^1,2Le Zhang,^1,2Ya-Nan Yang,^1,2Jintuan Wang,^1,2Ze-Xian Cui,^1,2Cheng-Yuan Wang,^1,2Peng-Li He,^1,2Yan-Qiang Zhang,^1,2Mang Lin,^1,2 Yi-Gang Xu
American Mineralogist 110, 1462-1471 Link to Article [https://doi.org/10.2138/am-2024-9577]
¹State Key Laboratory of Deep Earth Processes and Resources, Guangzhou Institute of Geochemistry, Chinese Academy of Sciences, Guangzhou 510640, China
²CAS Center for Excellence in Deep Earth Science, Guangzhou 510640, China
Copyright: The Mineralogical Society of America

Silicate liquid immiscibility was a common mechanism during the late-stage evolution of lunar basaltic magmas, which produced coexisting and immiscible Si- and Fe-rich melts. However, the relationship between silicate liquid immiscibility and lunar granitic rocks is debated. In this study, we investigated Si-rich melt inclusions hosted in fayalite fragments from lunar soil returned by the Chang’e 5 mission. These melt inclusions have high SiO2 (76.4 wt%), Al2O3 (11.1 wt%), and K2O (5.8 wt%), and low FeO (2.8 wt%), TiO2 (0.42 wt%), and MgO (0.02 wt%) contents.
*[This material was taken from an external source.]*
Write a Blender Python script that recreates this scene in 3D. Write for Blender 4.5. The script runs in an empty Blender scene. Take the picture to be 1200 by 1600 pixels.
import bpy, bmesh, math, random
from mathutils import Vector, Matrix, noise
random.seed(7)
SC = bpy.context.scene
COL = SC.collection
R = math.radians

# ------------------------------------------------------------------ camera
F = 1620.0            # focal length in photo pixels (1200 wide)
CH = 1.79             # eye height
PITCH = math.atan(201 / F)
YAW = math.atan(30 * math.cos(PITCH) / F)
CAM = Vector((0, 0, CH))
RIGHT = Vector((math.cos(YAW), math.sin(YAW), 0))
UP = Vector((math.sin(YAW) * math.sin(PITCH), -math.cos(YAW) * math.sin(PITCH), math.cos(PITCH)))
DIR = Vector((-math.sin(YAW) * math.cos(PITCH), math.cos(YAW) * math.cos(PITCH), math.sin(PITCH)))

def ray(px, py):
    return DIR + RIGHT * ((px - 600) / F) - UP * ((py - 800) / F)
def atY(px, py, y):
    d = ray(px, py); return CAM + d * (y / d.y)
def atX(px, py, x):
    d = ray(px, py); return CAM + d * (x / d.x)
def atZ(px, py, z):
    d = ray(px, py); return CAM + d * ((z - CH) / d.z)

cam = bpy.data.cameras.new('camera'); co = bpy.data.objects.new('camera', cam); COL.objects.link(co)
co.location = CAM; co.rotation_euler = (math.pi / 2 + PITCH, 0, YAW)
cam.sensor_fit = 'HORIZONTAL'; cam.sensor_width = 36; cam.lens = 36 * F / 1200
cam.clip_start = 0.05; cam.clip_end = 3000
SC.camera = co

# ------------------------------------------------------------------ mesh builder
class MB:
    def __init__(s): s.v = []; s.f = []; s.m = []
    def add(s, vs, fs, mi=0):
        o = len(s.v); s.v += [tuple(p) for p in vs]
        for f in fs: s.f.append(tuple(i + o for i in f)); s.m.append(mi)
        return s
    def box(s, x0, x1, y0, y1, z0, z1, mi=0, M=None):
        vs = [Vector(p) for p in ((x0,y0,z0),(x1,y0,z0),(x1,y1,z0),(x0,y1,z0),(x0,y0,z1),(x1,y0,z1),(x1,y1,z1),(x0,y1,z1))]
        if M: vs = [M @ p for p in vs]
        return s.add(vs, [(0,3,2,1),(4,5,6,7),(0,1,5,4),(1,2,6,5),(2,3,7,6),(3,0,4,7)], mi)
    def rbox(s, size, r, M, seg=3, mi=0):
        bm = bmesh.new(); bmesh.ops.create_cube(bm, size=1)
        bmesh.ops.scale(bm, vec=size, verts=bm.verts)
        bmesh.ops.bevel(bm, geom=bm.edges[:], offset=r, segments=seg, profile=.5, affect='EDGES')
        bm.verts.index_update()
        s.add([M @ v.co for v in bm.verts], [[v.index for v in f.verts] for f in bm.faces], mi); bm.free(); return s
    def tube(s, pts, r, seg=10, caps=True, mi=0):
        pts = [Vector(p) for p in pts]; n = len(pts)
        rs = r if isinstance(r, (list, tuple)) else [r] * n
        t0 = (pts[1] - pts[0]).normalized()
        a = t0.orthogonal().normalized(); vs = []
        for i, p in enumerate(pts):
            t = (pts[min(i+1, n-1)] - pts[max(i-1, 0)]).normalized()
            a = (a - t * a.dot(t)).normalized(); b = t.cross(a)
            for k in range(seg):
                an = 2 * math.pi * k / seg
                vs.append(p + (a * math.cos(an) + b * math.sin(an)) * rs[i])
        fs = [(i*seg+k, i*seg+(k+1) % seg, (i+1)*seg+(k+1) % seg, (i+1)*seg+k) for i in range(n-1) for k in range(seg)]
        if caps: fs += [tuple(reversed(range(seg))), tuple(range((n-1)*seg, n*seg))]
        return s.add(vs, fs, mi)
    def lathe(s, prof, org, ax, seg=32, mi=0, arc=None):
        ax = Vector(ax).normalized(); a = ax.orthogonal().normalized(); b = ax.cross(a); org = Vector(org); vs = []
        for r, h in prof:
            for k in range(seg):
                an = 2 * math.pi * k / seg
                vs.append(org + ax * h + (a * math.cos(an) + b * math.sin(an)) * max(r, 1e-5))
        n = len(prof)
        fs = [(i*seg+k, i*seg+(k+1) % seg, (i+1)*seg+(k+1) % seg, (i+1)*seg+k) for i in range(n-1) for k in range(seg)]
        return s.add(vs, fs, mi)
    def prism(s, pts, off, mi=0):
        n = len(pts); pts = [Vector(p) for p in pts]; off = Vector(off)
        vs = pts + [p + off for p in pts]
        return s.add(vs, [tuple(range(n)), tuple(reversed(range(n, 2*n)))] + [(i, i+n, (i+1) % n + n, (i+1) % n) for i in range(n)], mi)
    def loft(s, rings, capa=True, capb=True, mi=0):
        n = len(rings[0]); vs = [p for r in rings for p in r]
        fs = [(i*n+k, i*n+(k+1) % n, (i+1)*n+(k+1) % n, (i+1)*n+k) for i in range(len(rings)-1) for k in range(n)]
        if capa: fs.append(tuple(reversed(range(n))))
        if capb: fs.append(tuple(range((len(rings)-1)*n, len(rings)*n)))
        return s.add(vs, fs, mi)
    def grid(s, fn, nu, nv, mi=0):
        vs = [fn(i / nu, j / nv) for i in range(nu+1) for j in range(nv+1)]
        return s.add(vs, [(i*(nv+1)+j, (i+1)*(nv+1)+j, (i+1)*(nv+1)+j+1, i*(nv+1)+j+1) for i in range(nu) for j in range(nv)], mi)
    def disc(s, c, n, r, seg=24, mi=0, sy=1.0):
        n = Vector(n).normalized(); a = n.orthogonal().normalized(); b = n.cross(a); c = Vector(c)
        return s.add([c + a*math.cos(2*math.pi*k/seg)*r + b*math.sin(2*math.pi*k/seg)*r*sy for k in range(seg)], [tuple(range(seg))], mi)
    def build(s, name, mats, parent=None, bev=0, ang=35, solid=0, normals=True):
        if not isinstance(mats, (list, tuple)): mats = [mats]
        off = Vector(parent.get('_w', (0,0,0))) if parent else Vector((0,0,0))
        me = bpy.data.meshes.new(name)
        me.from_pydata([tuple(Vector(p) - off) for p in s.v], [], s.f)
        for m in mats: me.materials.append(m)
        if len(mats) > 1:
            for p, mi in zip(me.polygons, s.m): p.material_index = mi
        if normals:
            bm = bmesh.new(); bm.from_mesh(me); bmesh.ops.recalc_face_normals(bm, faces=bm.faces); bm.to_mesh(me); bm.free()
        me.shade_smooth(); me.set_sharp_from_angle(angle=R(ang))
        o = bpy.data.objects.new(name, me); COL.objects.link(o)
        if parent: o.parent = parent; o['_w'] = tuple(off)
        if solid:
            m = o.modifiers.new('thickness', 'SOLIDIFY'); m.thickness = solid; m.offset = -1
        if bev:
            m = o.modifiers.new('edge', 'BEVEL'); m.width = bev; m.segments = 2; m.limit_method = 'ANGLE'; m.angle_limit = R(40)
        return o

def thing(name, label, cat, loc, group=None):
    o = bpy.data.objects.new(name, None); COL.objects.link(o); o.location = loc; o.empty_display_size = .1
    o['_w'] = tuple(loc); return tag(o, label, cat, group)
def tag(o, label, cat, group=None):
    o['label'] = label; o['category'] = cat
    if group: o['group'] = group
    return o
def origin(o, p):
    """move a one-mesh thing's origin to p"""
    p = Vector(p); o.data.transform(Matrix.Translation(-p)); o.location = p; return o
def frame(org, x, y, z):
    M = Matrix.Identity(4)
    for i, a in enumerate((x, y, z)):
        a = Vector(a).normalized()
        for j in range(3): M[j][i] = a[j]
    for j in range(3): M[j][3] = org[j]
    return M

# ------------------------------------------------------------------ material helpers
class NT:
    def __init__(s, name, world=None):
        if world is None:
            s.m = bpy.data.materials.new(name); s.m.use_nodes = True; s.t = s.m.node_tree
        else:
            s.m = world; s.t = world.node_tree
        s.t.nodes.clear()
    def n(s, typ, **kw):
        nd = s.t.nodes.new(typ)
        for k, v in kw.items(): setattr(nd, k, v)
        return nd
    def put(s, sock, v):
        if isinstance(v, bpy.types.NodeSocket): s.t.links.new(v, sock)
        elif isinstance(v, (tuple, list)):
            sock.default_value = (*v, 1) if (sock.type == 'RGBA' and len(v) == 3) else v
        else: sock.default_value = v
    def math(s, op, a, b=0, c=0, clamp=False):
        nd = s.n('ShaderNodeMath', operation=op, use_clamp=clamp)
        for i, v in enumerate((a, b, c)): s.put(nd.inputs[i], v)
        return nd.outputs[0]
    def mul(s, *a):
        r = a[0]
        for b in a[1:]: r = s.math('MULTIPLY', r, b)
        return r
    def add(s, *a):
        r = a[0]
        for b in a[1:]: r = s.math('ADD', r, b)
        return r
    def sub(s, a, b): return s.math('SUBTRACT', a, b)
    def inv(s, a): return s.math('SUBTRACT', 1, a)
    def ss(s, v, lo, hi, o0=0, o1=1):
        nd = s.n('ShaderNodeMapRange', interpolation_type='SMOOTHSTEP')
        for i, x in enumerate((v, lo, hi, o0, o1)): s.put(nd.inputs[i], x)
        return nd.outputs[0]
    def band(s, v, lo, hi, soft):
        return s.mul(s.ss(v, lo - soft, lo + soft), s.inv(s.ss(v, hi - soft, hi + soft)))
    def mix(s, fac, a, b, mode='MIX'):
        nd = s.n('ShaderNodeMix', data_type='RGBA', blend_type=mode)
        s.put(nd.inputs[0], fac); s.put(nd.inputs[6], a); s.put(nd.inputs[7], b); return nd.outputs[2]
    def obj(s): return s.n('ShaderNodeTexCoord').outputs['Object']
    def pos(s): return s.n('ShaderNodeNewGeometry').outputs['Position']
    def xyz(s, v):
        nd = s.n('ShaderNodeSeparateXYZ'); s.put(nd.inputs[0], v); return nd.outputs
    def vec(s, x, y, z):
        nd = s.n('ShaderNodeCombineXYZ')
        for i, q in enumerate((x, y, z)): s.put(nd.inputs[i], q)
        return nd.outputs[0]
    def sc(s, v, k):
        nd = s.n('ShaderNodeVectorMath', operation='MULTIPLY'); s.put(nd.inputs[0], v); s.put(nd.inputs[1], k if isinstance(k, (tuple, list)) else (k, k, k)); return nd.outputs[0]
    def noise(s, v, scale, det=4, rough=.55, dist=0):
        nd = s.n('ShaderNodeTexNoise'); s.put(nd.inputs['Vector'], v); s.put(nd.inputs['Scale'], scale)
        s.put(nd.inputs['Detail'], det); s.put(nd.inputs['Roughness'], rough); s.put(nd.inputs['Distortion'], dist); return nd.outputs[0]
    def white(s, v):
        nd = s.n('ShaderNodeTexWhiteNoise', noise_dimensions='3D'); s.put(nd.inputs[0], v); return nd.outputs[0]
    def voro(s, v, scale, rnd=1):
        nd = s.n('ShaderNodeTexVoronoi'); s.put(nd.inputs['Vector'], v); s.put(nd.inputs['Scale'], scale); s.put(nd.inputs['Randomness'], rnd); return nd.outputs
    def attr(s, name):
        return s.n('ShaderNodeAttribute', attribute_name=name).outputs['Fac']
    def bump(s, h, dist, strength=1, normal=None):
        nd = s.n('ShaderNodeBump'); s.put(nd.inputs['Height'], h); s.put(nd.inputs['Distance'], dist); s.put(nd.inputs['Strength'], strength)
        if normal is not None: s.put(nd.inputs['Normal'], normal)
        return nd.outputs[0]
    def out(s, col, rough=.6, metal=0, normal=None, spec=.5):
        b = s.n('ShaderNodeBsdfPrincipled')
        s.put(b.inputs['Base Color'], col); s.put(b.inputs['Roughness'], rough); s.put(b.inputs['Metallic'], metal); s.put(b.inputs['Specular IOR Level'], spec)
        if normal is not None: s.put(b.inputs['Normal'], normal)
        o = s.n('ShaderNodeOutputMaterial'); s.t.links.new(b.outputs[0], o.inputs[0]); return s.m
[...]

The texture and chemical composition indicate that these Si-rich melt inclusions formed through late-stage silicate liquid immiscibility of the Chang’e 5 mare basaltic magma. Mass balance considerations show that the unfractionated rare earth element patterns and Eu anomalies of these melt inclusions are similar to those of lunar granitic rocks. Dynamic calculations indicate that the accumulation of Si-rich melt was hindered by the high cooling rate of the Chang’e 5 basaltic magma after eruption. However, in deep-crustal magma chambers, basaltic magma would have cooled slowly, and the Si-rich melt generated by late-stage silicate liquid immiscibility would possibly have had enough time to migrate upward and accumulate to form a granitic melt body of significant size. The results of this study support the possibility that lunar granitic rocks are products of silicate liquid immiscibility.